Sikorski: Er war schon immer ein Spaßvogel und das hat sich nicht geändert. Er ist noch heute der Thomas, den ich damals kennengelernt habe. Fußballerisch wird er meiner Meinung nach oft unterschätzt. Er ist technisch versierter, als es aussieht. Dass er sich so entwickelt, hätte ich mir aber auch nicht vorstellen können.
Müller war auch dabei, als im Januar 2009 eine Indien-Reise mit der Reserve anstand. Was sind Ihre Erinnerungen daran?
Sikorski: Wir waren zehn, zwölf Tage unterwegs und hatten eine sehr lustige und interessante Zeit. Bayern hatte eine Partnerschaft mit einem Kinderheim, bei dem wir Kleidung vorbeigebracht haben. Dann gab es noch einen Stopp nahe dem Himalaya. Dort haben wir in einem Hotel gewohnt, in dem es keine Matratzen gab.
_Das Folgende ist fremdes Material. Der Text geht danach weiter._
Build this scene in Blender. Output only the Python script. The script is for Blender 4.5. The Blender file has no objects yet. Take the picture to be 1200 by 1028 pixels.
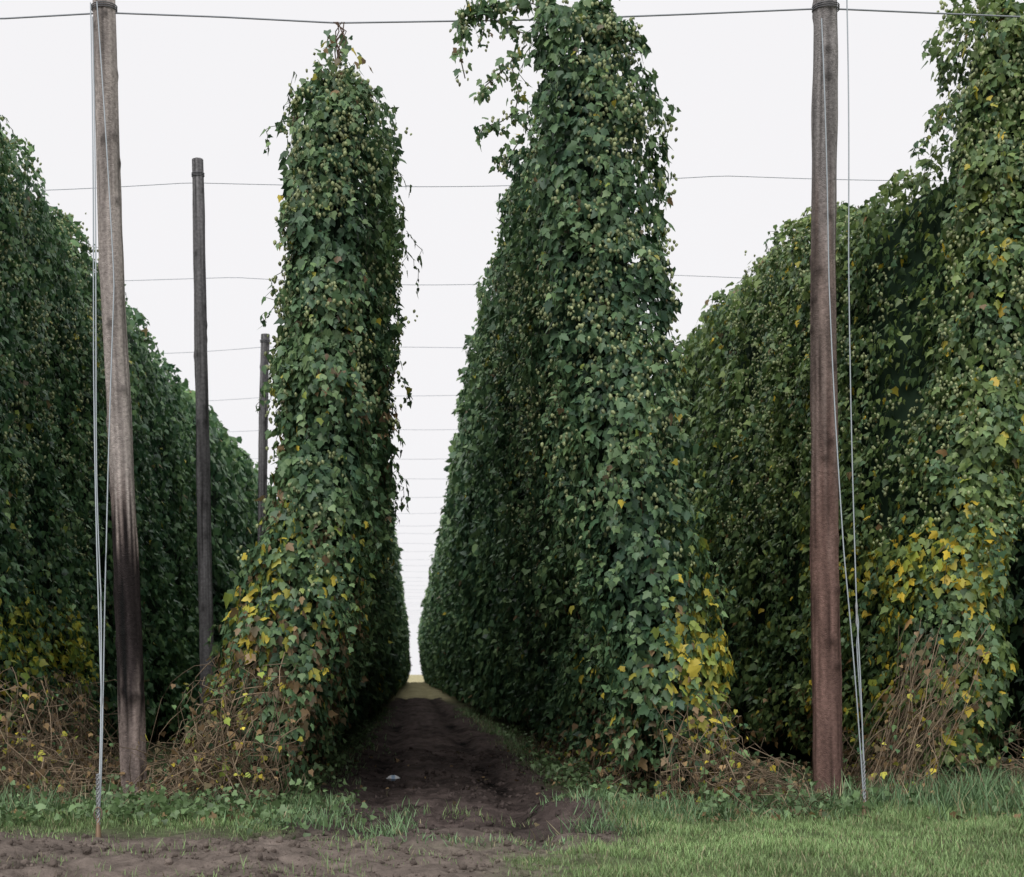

Stattdessen haben wir auf Brettern geschlafen. Die Duschen waren Eimer mit Wasser und zum Abendessen gab es Chips und Cola von gefühlt 1953. Als wir woanders mal ein richtiges Essen bekommen haben, hat sich Thomas fast vergiftet. Bei unserer Speise stand "nicht scharf", aber sie war trotzdem scharf ohne Ende. Thomas ist das nicht so bekommen. Am nächsten Tag ist er statt zum Training nur aufs Klo gegangen.